Mediating translation comparison #5: TNIV vs HCSB vs NAB – Matthew 10:24, 28

So once again… the comparison series between mediating translations continues with Matthew, ch. 10.

Matt. 10:24—student vs disciple; servant vs slave

TNIV:
Students
are not above their teacher, nor servants above their master. It is enough for students to be like their teacher, and servants like their master.

HCSB:
A disciple is not above his teacher, or a slave above his master. It is enough for a disciple to become like his teacher and a slave like his master.

NAB:
No disciple is above his teacher, no slave above his master. It is enough for the disciple that he become like his teacher, for the slave that he become like his master.

NJB:
Disciple
is not superior to teacher, nor slave to master. It is enough for disciple to grow to be like teacher, and slave like master.

v.24: in TNIV’s gender-inclusive change from “his master” to “their master”, translators have changed the singular “student” to plural form. This alteration from the original is not the best. I prefer NJB rendering. From a gender-inclusive perspective, the NJB does a slick job of avoiding the use of “his” and “their” altogether. I prefer the NJB rendering because there is no change from singular to plural; moreover, it uses “slave” instead of “servant”. The NLT’s provides a fair rendering: “A student is not greater than the teacher. A servant is not greater than the master” but the NRSV provides an excellent rendering of the same verse too.

Furthermore, in today’s context, “disciple” has the connotation of discipleship and discipline, whereas, today’s use of “student” can carry the connotation of an immature high school or elementary school student. Does the average high school student strive to become like one’s teacher? I think not.

Matt. 10:28b—Gehenna vs hell

TNIV:
Rather, be afraid of the One who can destroy both soul and body in hell.

HCSB:
rather, fear Him who is able to destroy both soul and body in hell.

NAB:
rather, be afraid of the one who can destroy both soul and body in Gehenna.

WEB:
Rather, fear him who is able to destroy both soul and body in Gehenna.
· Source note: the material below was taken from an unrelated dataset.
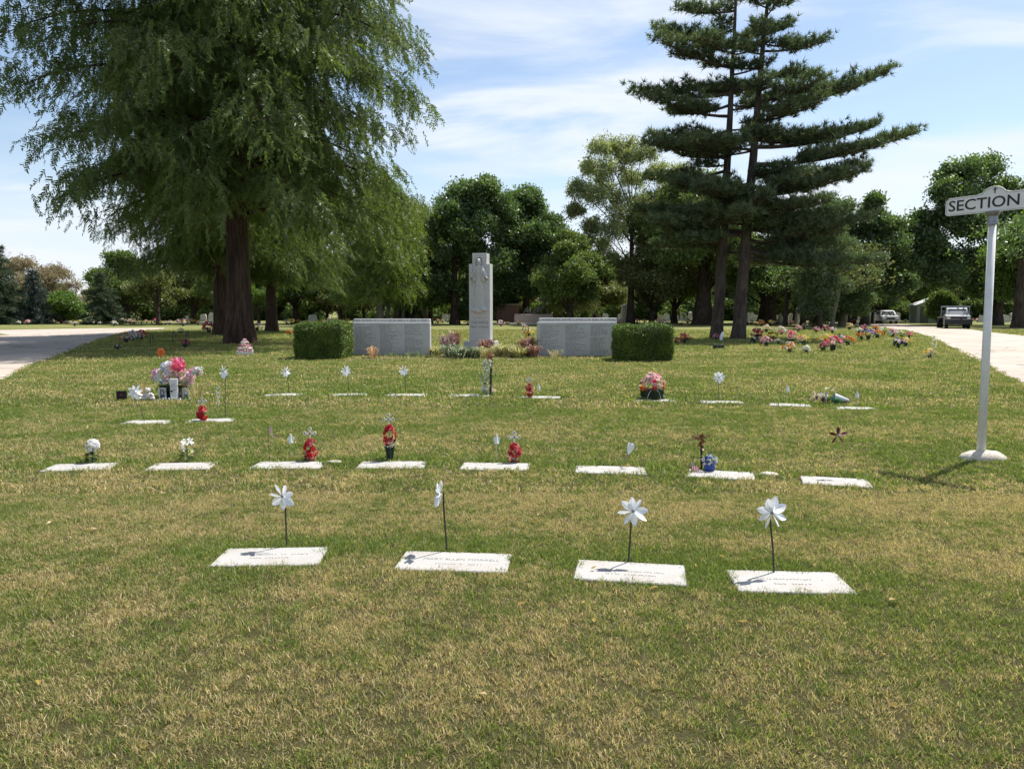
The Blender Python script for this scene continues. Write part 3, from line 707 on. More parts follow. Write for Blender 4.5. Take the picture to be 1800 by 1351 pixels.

v.28: The NAB provides an interesting translation of the word γεέννα (Gehenna, hell). I have wondered why our translations use the word “hell” instead of Gehenna. Young’s Literal Translation, World English Bible and Weymouth N.T. also use Gehenna. This likely comes from Ghi-Hinnom, or valley of Hinnom from Jeremiah 7:31 and 2 Chron. 28:3 was a place where people were sacrificed in a fire:

They have built the high places of Topheth in the Valley of Ben Hinnom to burn their sons and daughters in the fire–something I did not command, nor did it enter my mind. So beware, the days are coming, declares the Lord, when people will no longer call it Topheth or the Valley of Ben Hinnom, but the Valley of Slaughter, for they will bury the dead in Topheth until there is no more room. (Jer. 7:31, TNIV)

Gehenna, then, was a place where God’s enemies lie dead outside the walls of the New Jerusalem. Corpses, refuse and garbage were thrown in the Valley of Hinnom outside the city, where huge fires burned constantly. The imagery of Isaiah also adds to how we view hell:

And they shall go out and look at the dead bodies of the people who have rebelled against me; for their worm shall not die, their fire shall not be quenched, and they shall be an abhorrence to all flesh. (Isa. 66:24, NRSV)

If we render the word “Gehenna”, we risk not understanding that hell is an actual realm within our understanding of heaven and hell. Jesus described hell as a place of torment in Mark 9:45-48. If we use “hell”, we risk not understanding the origins of the word. I don’t have a preference. I think I’m torn between the use of both words.